-- begin SUPPLIED INFORMATION --

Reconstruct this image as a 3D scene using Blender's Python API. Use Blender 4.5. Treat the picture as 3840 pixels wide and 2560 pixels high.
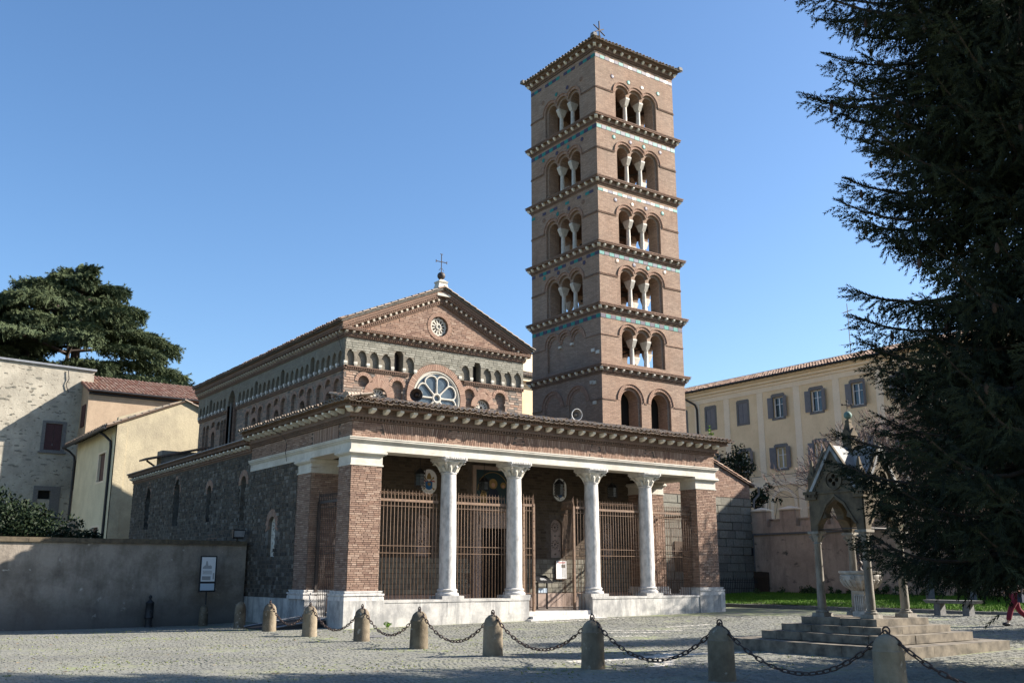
import bpy, bmesh, math, random
import numpy as np
from mathutils import Vector, Matrix
from mathutils.geometry import tessellate_polygon
for o in list(bpy.data.objects):
    bpy.data.objects.remove(o)
scene = bpy.context.scene
COL = scene.collection
R = random.Random(7)
NR = np.random.RandomState(11)
PI = math.pi

# ------------------------------------------------------------------ camera
H = 1.75
CAM = Vector((-14.85, -30.35, H))
AZ = math.radians(54.45)          # heading of the camera, measured from +X
PITCH = math.atan(872 / 3634)
cam = bpy.data.cameras.new('camera')
cam.sensor_width = 36.0
cam.lens = 3634 / 3840 * 36
cam.clip_end = 2000
cam.clip_start = 0.1
cam_ob = bpy.data.objects.new('camera', cam)
COL.objects.link(cam_ob)
cam_ob.location = CAM
cam_ob.rotation_euler = (PI / 2 + PITCH, 0, AZ - PI / 2)
scene.camera = cam_ob

# ------------------------------------------------------------------ sky and sun
SUN_EL = math.radians(30.5)
SUN_H = (0.9, -0.436)
world = bpy.data.worlds.new('World')
scene.world = world
world.use_nodes = True
wn = world.node_tree.nodes
wl = world.node_tree.links
bg = wn['Background']
sky = wn.new('ShaderNodeTexSky')
sky.sky_type = 'NISHITA'
sky.sun_disc = False
sky.sun_elevation = SUN_EL
sky.sun_rotation = math.atan2(SUN_H[0], SUN_H[1])
sky.altitude = 300
sky.air_density = 1.0
sky.dust_density = 1.3
sky.ozone_density = 3.2
hsv = wn.new('ShaderNodeHueSaturation')
hsv.inputs['Saturation'].default_value = 1.12
wl.new(sky.outputs[0], hsv.inputs['Color'])
wl.new(hsv.outputs[0], bg.inputs[0])
bg.inputs[1].default_value = 0.077
sun = bpy.data.lights.new('sun', 'SUN')
sun.energy = 5.0
sun.angle = math.radians(0.5)
sun.color = (1.0, 0.93, 0.83)
sun_ob = bpy.data.objects.new('sun', sun)
COL.objects.link(sun_ob)
sd = Vector((SUN_H[0] * math.cos(SUN_EL), SUN_H[1] * math.cos(SUN_EL), math.sin(SUN_EL)))
sun_ob.rotation_euler = sd.to_track_quat('Z', 'Y').to_euler()
sun_ob.location = (60, -40, 60)
vs = scene.view_settings
vs.view_transform = 'Standard'
vs.look = 'None'
vs.exposure = 1.55
vs.gamma = 1.0
vs.use_curve_mapping = False

# ------------------------------------------------------------------ materials
MATS = {}
def _mat(name):
    m = bpy.data.materials.new(name)
    m.use_nodes = True
    nt = m.node_tree
    b = nt.nodes['Principled BSDF']
    MATS[name] = m
    return m, nt.nodes, nt.links, b
def lin(c):
    return tuple(c) + (1.0,)
def ramp(n, l, src, c0, c1, p0=0.35, p1=0.65):
    r = n.new('ShaderNodeValToRGB')
    r.color_ramp.elements[0].position = p0
    r.color_ramp.elements[1].position = p1
    r.color_ramp.elements[0].color = lin(c0)
    r.color_ramp.elements[1].color = lin(c1)
    l.new(src, r.inputs[0])
    return r.outputs[0]
def noise(n, l, scale, detail=4, vec=None, rough=0.6):
    t = n.new('ShaderNodeTexNoise')
    t.inputs['Scale'].default_value = scale
    t.inputs['Detail'].default_value = detail
    t.inputs['Roughness'].default_value = rough
    if vec is not None:
        l.new(vec, t.inputs['Vector'])
    return t.outputs[0]
def mixc(n, l, fac, a, b, blend='MIX'):
    m = n.new('ShaderNodeMix')
    m.data_type = 'RGBA'
    m.blend_type = blend
    for i, v in ((0, fac), (6, a), (7, b)):
        if isinstance(v, (int, float)):
            m.inputs[i].default_value = v
        elif isinstance(v, (tuple, list)):
            m.inputs[i].default_value = lin(v)
        else:
            l.new(v, m.inputs[i])
    return m.outputs[2]
def pos(n):
    return n.new('ShaderNodeNewGeometry').outputs['Position']
def uvout(n):
    return n.new('ShaderNodeUVMap').outputs[0]
def mapr(n, l, v, a, b, c, d):
    t = n.new('ShaderNodeMapRange')
    for i, x in enumerate((a, b, c, d)):
        t.inputs[i + 1].default_value = x
    l.new(v, t.inputs[0])
    return t.outputs[0]
def bump(n, l, h, b, strength=0.4, dist=0.02):
    t = n.new('ShaderNodeBump')
    t.inputs['Strength'].default_value = strength
    t.inputs['Distance'].default_value = dist
    l.new(h, t.inputs['Height'])
    l.new(t.outputs[0], b.inputs['Normal'])
def scaled(n, l, vec, s):
    m = n.new('ShaderNodeMapping')
    m.inputs['Scale'].default_value = s
    l.new(vec, m.inputs[0])
    return m.outputs[0]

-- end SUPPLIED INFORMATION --

WORK TO COMPLETE:
From the opening line of the listing above through the line bearing "PI = math.pi", repeat each line exactly. Drop every picture.

RESULT:
Reconstruct this image as a 3D scene using Blender's Python API. Use Blender 4.5. Treat the picture as 3840 pixels wide and 2560 pixels high.
import bpy, bmesh, math, random
import numpy as np
from mathutils import Vector, Matrix
from mathutils.geometry import tessellate_polygon
for o in list(bpy.data.objects):
    bpy.data.objects.remove(o)
scene = bpy.context.scene
COL = scene.collection
R = random.Random(7)
NR = np.random.RandomState(11)
PI = math.pi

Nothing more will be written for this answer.